Using a little soda in your ham glaze is an old art, but boiling your ham in two liters of soda may be a more recent practice. The first two-liter bottle wasn’t invented until the early 1970s, when Pepsi came out with one. This must have paved the way for boiling your ham in soda, whether that was the more classic Pepsi or Coca-Cola, or the quirkier Dr Pepper, cherry soda or ginger ale. In “Cooking Across the South,” a Southern Living cookbook from 1980, a recipe for “country ham” calls for two ingredients: the ham, plus four quarts of ginger ale. As far as I can tell, cooking ham in sugary soda has two aims: to impart all those spicy-sweet flavors, while simultaneously softening the inherent, often overly harsh saltiness of the cured meat.
This Christmas, I want to try something different, and to surprise my father, so I’ll cook a ham in root beer instead. The sarsaparilla flavor in root beer lends the meat a woodsy mintiness, which sings when it’s paired with aromatics like bay leaves and shallots. Usually, when I’m home in Atlanta, I don’t have a problem finding a pot big enough to boil a bone-in half ham in soda. (My mother inherited a bunch of stainless-steel caldrons from her mother-in-law, my grandmother.) But while testing this recipe in my shoe-box studio apartment in Manhattan, I found that setting the salty beast in a large roasting pan with root beer poured into the bottom, then covering it with foil and baking it low and slow, was a grand, hands-off way to imbue the pork with the caramel-dark nuances of the drink. And, in that steamy environment, the ham didn’t dry out either.
But here’s the real fun: I like to take some of that root-beer braising liquid and reduce it in a separate skillet until it’s thick and syrupy to make a base for a glaze. Sticky like tar and richly savory in taste, this glaze gets its body and spice from Dijon mustard, its molasses-rich sweetness from brown sugar and its high note, the kind of flavor that floats on top like a finely tuned piccolo in an orchestra, from a touch of rice vinegar.

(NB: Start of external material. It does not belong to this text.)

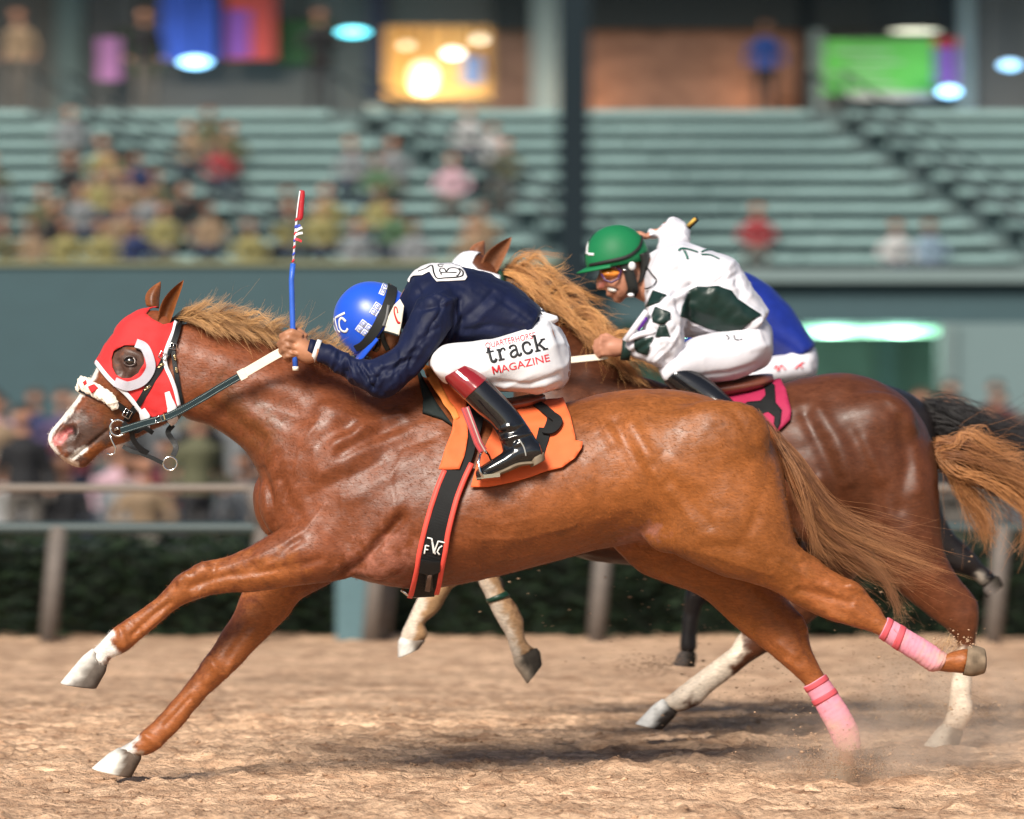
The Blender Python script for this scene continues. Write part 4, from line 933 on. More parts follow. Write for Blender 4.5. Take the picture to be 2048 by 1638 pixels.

As much as I love Christmas, it’s the days after that I cherish the most. If you plunk the hambone into a pot of water with a halved onion and boil it for a couple of hours, you’ll be rewarded with a deep, sultry broth. Give yourself yet another reward (it’s the holidays, after all) by turning that broth into congee, what we Koreans call juk: Cook it with some leftover rice and ham, especially the fatty pieces near the bone, and stir in a couple of egg yolks for richness. This is ham and eggs the long way, and it’ll change your life.
One year for Christmas, I took my family to Portland, Maine. We didn’t have Dad’s Crosley there, but we played the same albums from our phones and stuck to our ham-centric menu. The holidays look different to everyone, but here’s what they look like to me: the entire family together in the kitchen, with Louis Armstrong’s raspy vocals overlaying the scene, a powerful memory that has become a feeling I can summon with the flick of a record needle. And it’s not just in December that you can feel this way, the weight of the world lifted for one brief moment. If you own a record player, that time-traveling device, then you can have Christmas in January, July, September. Even better if you cook a ham.